Spider-Man musical smashes Broadway box office records

Spider-Man: Turn Off the Dark, the Spiderman musical penned by U2’s Bono and The Edge, has received the highest single-week takings in Broadway’s history.

Having suffered a number of high-profile setbacks since its inception, the musical took $2.9m (£1.8m) over nine performances last week, The Broadway League reported. The show is the most expensive Broadway show ever produced, costing $75m (£48m) to make.

"For all the problems, there was magic on the stage," Bono said. "Things did get chaotic and messy after our producer Tony Adams died. But this week’s news has us all giddy again and we are raising our glasses to Tony, to our indefatigable cast, crew, creative – and production team."

Co-producer Jeremiah Harris admitted that he and fellow producer Michael Cohl, "came into a very difficult situation" when they signed up. "We’ve changed the team. We added players when we needed to. We’ve moved some players around to different positions. And the success we’ve had here is the culmination of all those people working hard to get done what we’ve gotten done," he said.

PRG (Production Resource Group) supplied and integrated the lighting, audio, video and automation systems, as well as engineered and built the vast scenery and supervised the extensive renovations made to the theatre.

For the main audio control, PRG supplied a Meyer/LCS CueConsole 2, used in conjunction with Meyer/LCS D-Mitri Digital Audio processors. Three Avid Digidesign Profile consoles handle additional audio mixing and routing. The audio system sends SMPTE triggers to the PRG V676 lighting console to trigger the video system and it receives MIDI from the V676 as a DMX channel to trigger audio cues from lighting.

The centrepiece of the sound system is the Meyer D-Mitri mixing system, which has a large input/output set up, 144 in x 144 out. Production sound engineer Simon Matthews, commented: “Spider-Man’s biggest challenge was really just sheer size. The audio system is 50 per cent larger than any other Broadway show.”

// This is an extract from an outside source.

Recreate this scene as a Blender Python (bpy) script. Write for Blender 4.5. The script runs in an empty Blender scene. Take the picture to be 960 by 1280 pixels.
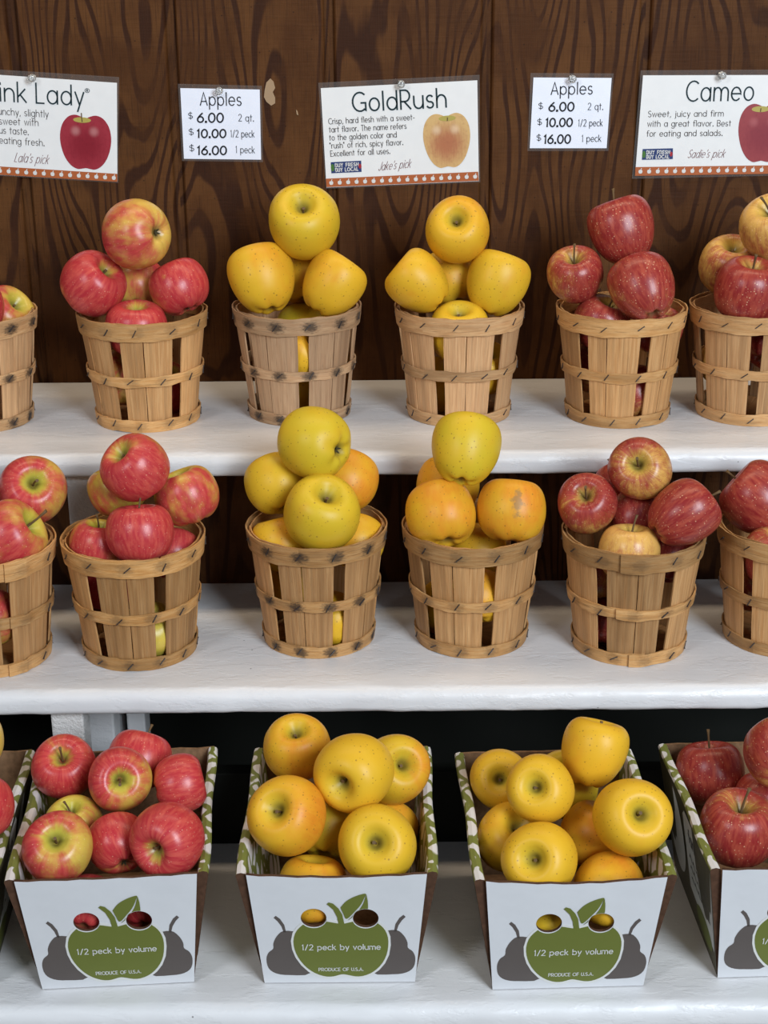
import bpy, bmesh, math, random
from mathutils import Vector, Matrix
C = bpy.context.scene.collection
sc = bpy.context.scene

# ------------------------------------------------------------------ camera, world, lights, exposure
FPX, PITCH, ROLL = 1923.0, 0.3592, -0.0084
CAM = Vector((0.0, -2.0646, 0.5793))
_c, _s = math.cos(PITCH), math.sin(PITCH)
_R, _U, FWD = Vector((1, 0, 0)), Vector((0, _s, _c)), Vector((0, _c, -_s))
RGT = math.cos(ROLL)*_R + math.sin(ROLL)*_U
UPV = -math.sin(ROLL)*_R + math.cos(ROLL)*_U
cd = bpy.data.cameras.new('camera'); cam = bpy.data.objects.new('camera', cd); C.objects.link(cam)
M = Matrix((RGT, UPV, -FWD)).transposed().to_4x4(); M.translation = CAM
cam.matrix_world = M
cd.sensor_fit = 'VERTICAL'; cd.sensor_height = 24.0; cd.lens = 24.0*FPX/1280.0
cd.clip_start = 0.05
sc.camera = cam

world = bpy.data.worlds.new('world'); sc.world = world; world.use_nodes = True
bg = world.node_tree.nodes['Background']
bg.inputs['Color'].default_value = (0.85, 0.92, 1.0, 1); bg.inputs['Strength'].default_value = 0.10

def area(name, loc, target, sx, sy, energy, col):
    l = bpy.data.lights.new(name, 'AREA'); l.shape = 'RECTANGLE'; l.size = sx; l.size_y = sy
    l.energy = energy; l.color = col
    o = bpy.data.objects.new(name, l); C.objects.link(o); o.location = loc
    o.rotation_euler = (Vector(target)-Vector(loc)).to_track_quat('-Z', 'Y').to_euler()
    return o
area('window_light_right', (1.6, -3.3, 1.55), (0.05, -0.35, -0.15), 1.2, 1.7, 130, (0.80, 0.90, 1.0))
area('window_light_left', (-1.9, -2.9, 1.7), (-0.05, -0.35, -0.1), 0.7, 1.0, 26, (0.90, 0.94, 1.0))
area('ceiling_strip', (0.0, -0.24, 1.45), (0.0, -0.16, 0.0), 2.2, 0.16, 10, (1.0, 0.80, 0.56))
sc.view_settings.view_transform = 'Standard'
try: sc.view_settings.look = 'None'
except Exception: pass
sc.view_settings.gamma = 1.0; sc.view_settings.use_curve_mapping = False
sc.view_settings.exposure = 0.12

# ------------------------------------------------------------------ helpers
def obj(name, me, mat=None, parent=None, loc=None, smooth=False):
    if isinstance(me, bmesh.types.BMesh):
        m = bpy.data.meshes.new(name); me.normal_update(); me.to_mesh(m); me.free(); me = m
    if mat is not None and not me.materials:
        for k in (mat if isinstance(mat, (list, tuple)) else [mat]): me.materials.append(k)
    if smooth:
        for p in me.polygons: p.use_smooth = True
    o = bpy.data.objects.new(name, me); C.objects.link(o)
    if parent: o.parent = parent
    if loc is not None: o.location = loc
    return o
def empty(name, loc, rz=0.0):
    o = bpy.data.objects.new(name, None); C.objects.link(o); o.location = loc; o.rotation_euler = (0, 0, rz)
    o.empty_display_size = 0.02
    return o
def tag(o, label, cat, group=None):
    o['label'] = label; o['category'] = cat
    if group: o['group'] = group
    return o
def structure(o): o['kind'] = 'structure'; return o
def pydata(name, v, f):
    me = bpy.data.meshes.new(name); me.from_pydata(v, [], f); me.update(); return me
def box_bm(x0, x1, y0, y1, z0, z1, bev=0.0, bm=None):
    own = bm is None
    bm = bm or bmesh.new()
    r = bmesh.ops.create_cube(bm, size=1.0)
    for v in r['verts']:
        v.co = Vector(((x0+x1)/2+v.co.x*(x1-x0), (y0+y1)/2+v.co.y*(y1-y0), (z0+z1)/2+v.co.z*(z1-z0)))
    if bev and own: bmesh.ops.bevel(bm, geom=bm.edges[:], offset=bev, segments=2, affect='EDGES', profile=0.6)
    return bm
def ray(px, py): return FWD + RGT*((px-480)/FPX) - UPV*((py-640)/FPX)
def on_y(px, py, y):
    d = ray(px, py); return CAM + d*((y-CAM.y)/d.y)
def catmull(P, n):
    out = []
    for i in range(len(P)-1):
        p0 = P[max(i-1, 0)]; p1 = P[i]; p2 = P[i+1]; p3 = P[min(i+2, len(P)-1)]
        for k in range(n):
            t = k/n
            out.append(tuple(0.5*((2*b)+(-a+c)*t+(2*a-5*b+4*c-d)*t*t+(-a+3*b-3*c+d)*t**3) for a, b, c, d in zip(p0, p1, p2, p3)))
    out.append(tuple(P[-1])); return out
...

Spider-Man: Turn Off the Dark also has the largest wireless RF system on Broadway, which runs 100 wireless frequencies on a daily basis. “This system includes RF microphones; god mics; in-ear monitors for the aerialists; walkie-talkies; wireless intercoms; and then a whole slew of 2.4 GHz for all of the standard access points for control networks,” explained Matthews. “Lighting uses quite a lot of wireless for control and there is wireless in some of the props.”

The musical has now beaten the previous record set by Wicked in 2011, which took $2.2m (£1.4m) over an eight-show run in January last year.